Le nucléaire opposant deux philosophies : les uns qui le considèrent comme la source d’énergie la plus viable à moyen et long terme ; les autres qui fustigent les effets irrémédiables des déchets radioactifs sur l’environnement. 

C.F. : Comment associer écologie et placements financiers ? Chez Yomoni, comment accompagnez-vous les investisseurs qui s’intéressent à la finance verte ?

S.O. : Il est tout à fait possible aujourd’hui de concilier épargne et durabilité. C’est ce que nous appellons l’investissement socialement responsable (ISR). Cela désigne une stratégie d’investissement qui considère à la fois les facteurs financiers et des facteurs « extra-financiers » lors du processus de sélection des actions et obligations qui sont intégrées dans un portefeuille.

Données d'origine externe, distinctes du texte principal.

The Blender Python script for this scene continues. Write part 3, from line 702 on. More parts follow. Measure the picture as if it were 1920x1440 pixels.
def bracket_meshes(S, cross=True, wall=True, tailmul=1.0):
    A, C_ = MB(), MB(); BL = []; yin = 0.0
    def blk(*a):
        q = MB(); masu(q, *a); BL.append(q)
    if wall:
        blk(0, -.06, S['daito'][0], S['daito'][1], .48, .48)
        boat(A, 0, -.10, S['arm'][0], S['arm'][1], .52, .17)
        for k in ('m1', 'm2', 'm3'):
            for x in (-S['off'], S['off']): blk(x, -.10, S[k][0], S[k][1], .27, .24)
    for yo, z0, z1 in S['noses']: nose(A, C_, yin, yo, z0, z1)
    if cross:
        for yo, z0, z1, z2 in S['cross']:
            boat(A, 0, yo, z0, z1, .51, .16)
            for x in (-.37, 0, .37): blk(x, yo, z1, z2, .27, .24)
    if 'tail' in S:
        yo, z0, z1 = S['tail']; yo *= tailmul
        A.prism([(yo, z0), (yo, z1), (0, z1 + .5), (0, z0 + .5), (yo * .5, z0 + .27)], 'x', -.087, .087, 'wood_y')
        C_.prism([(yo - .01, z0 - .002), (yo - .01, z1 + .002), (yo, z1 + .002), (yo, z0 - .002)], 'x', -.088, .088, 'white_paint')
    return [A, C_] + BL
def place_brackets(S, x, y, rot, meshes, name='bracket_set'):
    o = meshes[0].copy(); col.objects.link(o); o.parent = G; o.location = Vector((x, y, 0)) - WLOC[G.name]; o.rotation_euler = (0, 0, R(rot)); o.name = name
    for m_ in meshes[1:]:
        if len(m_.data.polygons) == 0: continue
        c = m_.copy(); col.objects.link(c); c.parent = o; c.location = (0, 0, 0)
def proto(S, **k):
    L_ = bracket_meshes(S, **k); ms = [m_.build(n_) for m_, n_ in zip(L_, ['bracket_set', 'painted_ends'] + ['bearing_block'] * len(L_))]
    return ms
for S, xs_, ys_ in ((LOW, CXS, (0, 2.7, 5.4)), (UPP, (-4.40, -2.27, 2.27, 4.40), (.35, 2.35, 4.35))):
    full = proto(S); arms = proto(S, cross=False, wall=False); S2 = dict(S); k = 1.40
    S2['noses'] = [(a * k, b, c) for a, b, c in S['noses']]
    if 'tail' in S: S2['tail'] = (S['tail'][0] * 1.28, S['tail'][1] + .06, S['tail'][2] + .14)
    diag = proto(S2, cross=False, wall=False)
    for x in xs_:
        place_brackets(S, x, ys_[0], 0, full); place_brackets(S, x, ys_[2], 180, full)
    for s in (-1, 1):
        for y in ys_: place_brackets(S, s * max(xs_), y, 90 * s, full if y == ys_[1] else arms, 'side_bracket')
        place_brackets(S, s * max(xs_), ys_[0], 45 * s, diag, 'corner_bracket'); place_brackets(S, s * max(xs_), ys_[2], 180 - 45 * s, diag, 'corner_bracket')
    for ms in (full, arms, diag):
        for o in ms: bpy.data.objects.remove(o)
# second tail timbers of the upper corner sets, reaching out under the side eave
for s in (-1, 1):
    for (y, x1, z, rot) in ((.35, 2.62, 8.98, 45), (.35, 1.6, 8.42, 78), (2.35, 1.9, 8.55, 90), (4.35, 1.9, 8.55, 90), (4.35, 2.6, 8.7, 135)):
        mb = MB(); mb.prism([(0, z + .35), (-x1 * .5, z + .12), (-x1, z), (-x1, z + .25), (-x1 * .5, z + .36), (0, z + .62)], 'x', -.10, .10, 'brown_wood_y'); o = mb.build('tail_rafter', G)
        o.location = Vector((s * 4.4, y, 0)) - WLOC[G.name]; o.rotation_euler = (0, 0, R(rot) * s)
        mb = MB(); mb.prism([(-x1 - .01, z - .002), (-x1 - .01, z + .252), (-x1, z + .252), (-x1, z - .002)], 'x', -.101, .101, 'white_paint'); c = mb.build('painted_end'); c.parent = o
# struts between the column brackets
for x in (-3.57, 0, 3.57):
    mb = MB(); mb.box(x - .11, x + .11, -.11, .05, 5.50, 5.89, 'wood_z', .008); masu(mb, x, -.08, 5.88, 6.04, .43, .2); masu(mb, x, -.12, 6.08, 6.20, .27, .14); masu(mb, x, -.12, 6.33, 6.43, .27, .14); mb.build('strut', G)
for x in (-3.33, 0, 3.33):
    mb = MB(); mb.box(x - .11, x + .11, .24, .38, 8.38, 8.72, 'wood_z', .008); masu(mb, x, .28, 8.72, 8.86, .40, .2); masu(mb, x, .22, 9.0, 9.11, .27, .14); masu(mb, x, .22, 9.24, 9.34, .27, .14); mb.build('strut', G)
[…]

Les facteurs extra-financiers se regroupent généralement autour de trois critères, nommés critères « ESG », qui mesurent respectivement l’impact de l’entreprise sur l’Environnement, sa préoccupation des aspects Sociaux liés à son activité et la qualité de sa Gouvernance. Les gérants peuvent aussi adopter d’autres approches ISR. Par exemple, exclure certaines entreprises ou certains secteurs dans leur globalité. 

Chez Yomoni, nous intégrons ces critères dans nos processus de sélection. Depuis deux ans, nous proposons une assurance vie 100 % labellisée ISR.